• **Task details**
Omit all pictures, then retype the data exactly as given.

........

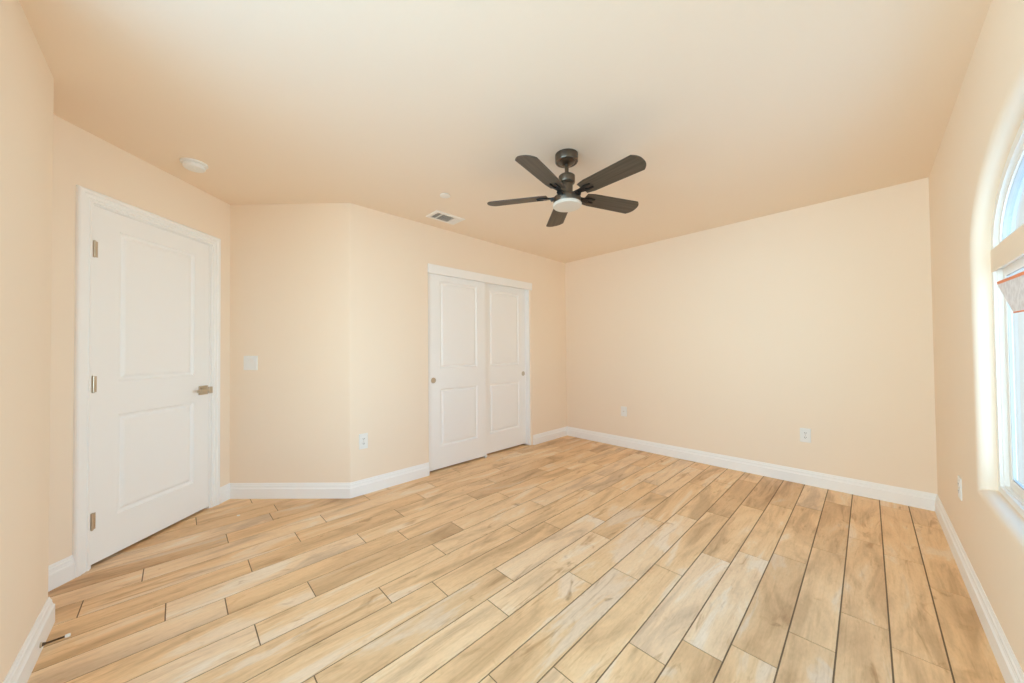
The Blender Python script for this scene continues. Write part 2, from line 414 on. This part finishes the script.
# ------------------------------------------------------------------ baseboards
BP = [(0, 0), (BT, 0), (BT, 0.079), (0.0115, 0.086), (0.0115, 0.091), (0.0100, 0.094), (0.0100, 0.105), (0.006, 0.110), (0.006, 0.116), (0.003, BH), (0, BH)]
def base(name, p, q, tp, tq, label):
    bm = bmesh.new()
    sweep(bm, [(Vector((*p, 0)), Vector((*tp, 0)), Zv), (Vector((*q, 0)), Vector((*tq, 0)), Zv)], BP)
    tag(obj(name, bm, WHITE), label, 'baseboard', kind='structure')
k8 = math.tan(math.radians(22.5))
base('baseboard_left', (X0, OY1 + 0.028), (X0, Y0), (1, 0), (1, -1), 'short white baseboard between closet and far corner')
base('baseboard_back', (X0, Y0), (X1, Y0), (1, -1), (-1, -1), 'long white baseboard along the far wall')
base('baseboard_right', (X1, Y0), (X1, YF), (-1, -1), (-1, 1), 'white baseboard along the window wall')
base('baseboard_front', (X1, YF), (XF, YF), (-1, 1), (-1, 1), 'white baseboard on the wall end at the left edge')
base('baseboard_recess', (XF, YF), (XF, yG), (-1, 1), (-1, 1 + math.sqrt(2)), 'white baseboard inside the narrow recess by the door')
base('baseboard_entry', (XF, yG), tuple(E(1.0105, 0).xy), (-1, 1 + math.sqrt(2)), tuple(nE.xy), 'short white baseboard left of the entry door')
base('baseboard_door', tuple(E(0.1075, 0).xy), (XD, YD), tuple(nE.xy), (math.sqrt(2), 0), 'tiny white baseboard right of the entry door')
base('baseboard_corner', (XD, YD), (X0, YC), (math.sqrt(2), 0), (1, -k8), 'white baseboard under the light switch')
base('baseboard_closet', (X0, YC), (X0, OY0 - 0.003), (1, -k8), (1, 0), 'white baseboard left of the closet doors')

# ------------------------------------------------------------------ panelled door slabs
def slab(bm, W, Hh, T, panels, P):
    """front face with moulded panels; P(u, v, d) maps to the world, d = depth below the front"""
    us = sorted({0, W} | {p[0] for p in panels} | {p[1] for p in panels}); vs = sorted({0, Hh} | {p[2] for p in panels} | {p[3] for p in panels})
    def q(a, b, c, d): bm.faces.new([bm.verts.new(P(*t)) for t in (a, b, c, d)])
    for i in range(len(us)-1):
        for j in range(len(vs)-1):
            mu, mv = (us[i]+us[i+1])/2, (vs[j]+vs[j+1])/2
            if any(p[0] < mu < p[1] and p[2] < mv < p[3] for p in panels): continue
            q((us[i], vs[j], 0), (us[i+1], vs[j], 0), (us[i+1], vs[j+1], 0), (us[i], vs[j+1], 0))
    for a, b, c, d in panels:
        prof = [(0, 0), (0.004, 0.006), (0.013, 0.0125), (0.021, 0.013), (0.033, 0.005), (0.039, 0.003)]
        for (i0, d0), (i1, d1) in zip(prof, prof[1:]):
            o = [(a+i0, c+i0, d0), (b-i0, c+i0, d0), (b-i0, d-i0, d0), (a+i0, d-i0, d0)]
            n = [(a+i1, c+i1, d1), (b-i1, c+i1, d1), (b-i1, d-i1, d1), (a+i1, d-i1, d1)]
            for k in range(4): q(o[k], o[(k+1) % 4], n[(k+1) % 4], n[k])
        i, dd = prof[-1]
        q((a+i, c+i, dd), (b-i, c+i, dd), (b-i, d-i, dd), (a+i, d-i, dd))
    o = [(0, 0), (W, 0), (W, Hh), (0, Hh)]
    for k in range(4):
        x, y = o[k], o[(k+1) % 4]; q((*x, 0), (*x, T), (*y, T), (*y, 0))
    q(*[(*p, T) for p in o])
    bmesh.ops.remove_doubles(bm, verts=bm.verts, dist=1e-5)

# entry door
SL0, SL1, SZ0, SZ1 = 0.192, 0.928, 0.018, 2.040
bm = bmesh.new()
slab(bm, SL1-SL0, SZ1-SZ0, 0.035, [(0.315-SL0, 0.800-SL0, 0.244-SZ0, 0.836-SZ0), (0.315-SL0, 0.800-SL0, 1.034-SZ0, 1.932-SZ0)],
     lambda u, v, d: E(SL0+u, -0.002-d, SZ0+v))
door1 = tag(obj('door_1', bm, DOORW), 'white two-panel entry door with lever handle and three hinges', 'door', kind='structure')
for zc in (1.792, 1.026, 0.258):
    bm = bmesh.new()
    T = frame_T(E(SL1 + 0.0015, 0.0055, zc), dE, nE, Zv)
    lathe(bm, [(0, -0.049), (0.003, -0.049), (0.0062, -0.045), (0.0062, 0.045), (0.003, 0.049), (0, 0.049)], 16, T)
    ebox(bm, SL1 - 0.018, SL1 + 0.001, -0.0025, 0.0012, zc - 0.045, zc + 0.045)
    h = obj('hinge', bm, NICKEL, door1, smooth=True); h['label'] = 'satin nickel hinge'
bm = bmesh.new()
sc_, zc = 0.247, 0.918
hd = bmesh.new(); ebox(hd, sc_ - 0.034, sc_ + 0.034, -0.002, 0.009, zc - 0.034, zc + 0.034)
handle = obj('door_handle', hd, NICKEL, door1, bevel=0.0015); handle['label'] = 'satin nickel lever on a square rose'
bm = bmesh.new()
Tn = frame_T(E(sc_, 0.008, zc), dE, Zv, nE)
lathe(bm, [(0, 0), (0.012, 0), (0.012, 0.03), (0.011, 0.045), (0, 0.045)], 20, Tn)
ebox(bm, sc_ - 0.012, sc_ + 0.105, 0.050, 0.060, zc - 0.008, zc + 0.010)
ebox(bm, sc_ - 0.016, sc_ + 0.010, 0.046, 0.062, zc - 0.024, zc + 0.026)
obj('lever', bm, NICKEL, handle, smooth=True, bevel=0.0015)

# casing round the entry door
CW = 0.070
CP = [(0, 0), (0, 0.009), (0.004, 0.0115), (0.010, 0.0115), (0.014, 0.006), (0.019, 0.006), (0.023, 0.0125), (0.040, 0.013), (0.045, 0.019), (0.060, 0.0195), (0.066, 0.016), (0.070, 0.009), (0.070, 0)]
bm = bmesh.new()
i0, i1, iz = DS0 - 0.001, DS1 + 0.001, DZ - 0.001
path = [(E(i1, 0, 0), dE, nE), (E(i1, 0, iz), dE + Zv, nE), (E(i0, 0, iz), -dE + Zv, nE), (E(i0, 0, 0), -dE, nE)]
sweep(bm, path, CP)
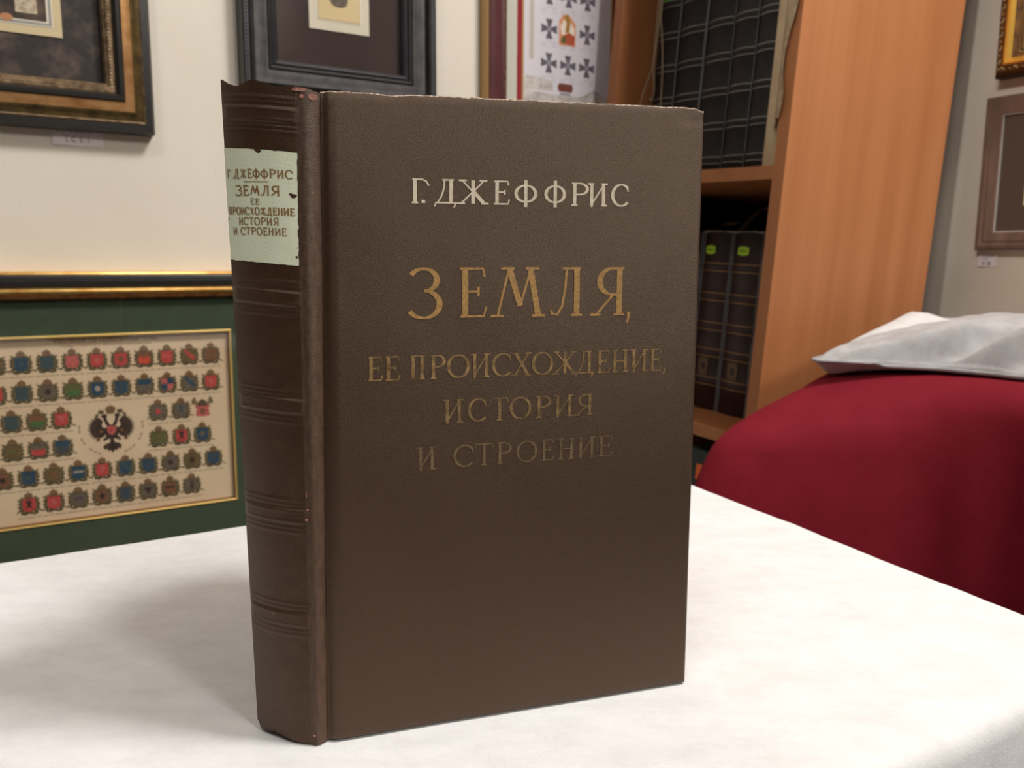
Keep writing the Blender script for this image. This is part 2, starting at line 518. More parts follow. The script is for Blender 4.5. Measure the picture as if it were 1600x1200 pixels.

........

• **Task output**
The Blender Python script for this scene continues. Write part 2, from line 414 on. This part finishes the script.
# ------------------------------------------------------------------ baseboards
BP = [(0, 0), (BT, 0), (BT, 0.079), (0.0115, 0.086), (0.0115, 0.091), (0.0100, 0.094), (0.0100, 0.105), (0.006, 0.110), (0.006, 0.116), (0.003, BH), (0, BH)]
def base(name, p, q, tp, tq, label):
    bm = bmesh.new()
    sweep(bm, [(Vector((*p, 0)), Vector((*tp, 0)), Zv), (Vector((*q, 0)), Vector((*tq, 0)), Zv)], BP)
    tag(obj(name, bm, WHITE), label, 'baseboard', kind='structure')
k8 = math.tan(math.radians(22.5))
base('baseboard_left', (X0, OY1 + 0.028), (X0, Y0), (1, 0), (1, -1), 'short white baseboard between closet and far corner')
base('baseboard_back', (X0, Y0), (X1, Y0), (1, -1), (-1, -1), 'long white baseboard along the far wall')
base('baseboard_right', (X1, Y0), (X1, YF), (-1, -1), (-1, 1), 'white baseboard along the window wall')
base('baseboard_front', (X1, YF), (XF, YF), (-1, 1), (-1, 1), 'white baseboard on the wall end at the left edge')
base('baseboard_recess', (XF, YF), (XF, yG), (-1, 1), (-1, 1 + math.sqrt(2)), 'white baseboard inside the narrow recess by the door')
base('baseboard_entry', (XF, yG), tuple(E(1.0105, 0).xy), (-1, 1 + math.sqrt(2)), tuple(nE.xy), 'short white baseboard left of the entry door')
base('baseboard_door', tuple(E(0.1075, 0).xy), (XD, YD), tuple(nE.xy), (math.sqrt(2), 0), 'tiny white baseboard right of the entry door')
base('baseboard_corner', (XD, YD), (X0, YC), (math.sqrt(2), 0), (1, -k8), 'white baseboard under the light switch')
base('baseboard_closet', (X0, YC), (X0, OY0 - 0.003), (1, -k8), (1, 0), 'white baseboard left of the closet doors')

# ------------------------------------------------------------------ panelled door slabs
def slab(bm, W, Hh, T, panels, P):
    """front face with moulded panels; P(u, v, d) maps to the world, d = depth below the front"""
    us = sorted({0, W} | {p[0] for p in panels} | {p[1] for p in panels}); vs = sorted({0, Hh} | {p[2] for p in panels} | {p[3] for p in panels})
    def q(a, b, c, d): bm.faces.new([bm.verts.new(P(*t)) for t in (a, b, c, d)])
    for i in range(len(us)-1):
        for j in range(len(vs)-1):
            mu, mv = (us[i]+us[i+1])/2, (vs[j]+vs[j+1])/2
            if any(p[0] < mu < p[1] and p[2] < mv < p[3] for p in panels): continue
            q((us[i], vs[j], 0), (us[i+1], vs[j], 0), (us[i+1], vs[j+1], 0), (us[i], vs[j+1], 0))
    for a, b, c, d in panels:
        prof = [(0, 0), (0.004, 0.006), (0.013, 0.0125), (0.021, 0.013), (0.033, 0.005), (0.039, 0.003)]
        for (i0, d0), (i1, d1) in zip(prof, prof[1:]):
            o = [(a+i0, c+i0, d0), (b-i0, c+i0, d0), (b-i0, d-i0, d0), (a+i0, d-i0, d0)]
            n = [(a+i1, c+i1, d1), (b-i1, c+i1, d1), (b-i1, d-i1, d1), (a+i1, d-i1, d1)]
            for k in range(4): q(o[k], o[(k+1) % 4], n[(k+1) % 4], n[k])
        i, dd = prof[-1]
        q((a+i, c+i, dd), (b-i, c+i, dd), (b-i, d-i, dd), (a+i, d-i, dd))
    o = [(0, 0), (W, 0), (W, Hh), (0, Hh)]
    for k in range(4):
        x, y = o[k], o[(k+1) % 4]; q((*x, 0), (*x, T), (*y, T), (*y, 0))
    q(*[(*p, T) for p in o])
    bmesh.ops.remove_doubles(bm, verts=bm.verts, dist=1e-5)

# entry door
SL0, SL1, SZ0, SZ1 = 0.192, 0.928, 0.018, 2.040
bm = bmesh.new()
slab(bm, SL1-SL0, SZ1-SZ0, 0.035, [(0.315-SL0, 0.800-SL0, 0.244-SZ0, 0.836-SZ0), (0.315-SL0, 0.800-SL0, 1.034-SZ0, 1.932-SZ0)],
     lambda u, v, d: E(SL0+u, -0.002-d, SZ0+v))
door1 = tag(obj('door_1', bm, DOORW), 'white two-panel entry door with lever handle and three hinges', 'door', kind='structure')
for zc in (1.792, 1.026, 0.258):
    bm = bmesh.new()
    T = frame_T(E(SL1 + 0.0015, 0.0055, zc), dE, nE, Zv)
    lathe(bm, [(0, -0.049), (0.003, -0.049), (0.0062, -0.045), (0.0062, 0.045), (0.003, 0.049), (0, 0.049)], 16, T)
    ebox(bm, SL1 - 0.018, SL1 + 0.001, -0.0025, 0.0012, zc - 0.045, zc + 0.045)
    h = obj('hinge', bm, NICKEL, door1, smooth=True); h['label'] = 'satin nickel hinge'
bm = bmesh.new()
sc_, zc = 0.247, 0.918
hd = bmesh.new(); ebox(hd, sc_ - 0.034, sc_ + 0.034, -0.002, 0.009, zc - 0.034, zc + 0.034)
handle = obj('door_handle', hd, NICKEL, door1, bevel=0.0015); handle['label'] = 'satin nickel lever on a square rose'
bm = bmesh.new()
Tn = frame_T(E(sc_, 0.008, zc), dE, Zv, nE)
lathe(bm, [(0, 0), (0.012, 0), (0.012, 0.03), (0.011, 0.045), (0, 0.045)], 20, Tn)
ebox(bm, sc_ - 0.012, sc_ + 0.105, 0.050, 0.060, zc - 0.008, zc + 0.010)
ebox(bm, sc_ - 0.016, sc_ + 0.010, 0.046, 0.062, zc - 0.024, zc + 0.026)
obj('lever', bm, NICKEL, handle, smooth=True, bevel=0.0015)

# casing round the entry door
CW = 0.070
CP = [(0, 0), (0, 0.009), (0.004, 0.0115), (0.010, 0.0115), (0.014, 0.006), (0.019, 0.006), (0.023, 0.0125), (0.040, 0.013), (0.045, 0.019), (0.060, 0.0195), (0.066, 0.016), (0.070, 0.009), (0.070, 0)]
bm = bmesh.new()
i0, i1, iz = DS0 - 0.001, DS1 + 0.001, DZ - 0.001
path = [(E(i1, 0, 0), dE, nE), (E(i1, 0, iz), dE + Zv, nE), (E(i0, 0, iz), -dE + Zv, nE), (E(i0, 0, 0), -dE, nE)]
sweep(bm, path, CP)
Keep writing the Blender script for this image. This is part 2, starting at line 518. More parts follow. The script is for Blender 4.5. Measure the picture as if it were 1600x1200 pixels.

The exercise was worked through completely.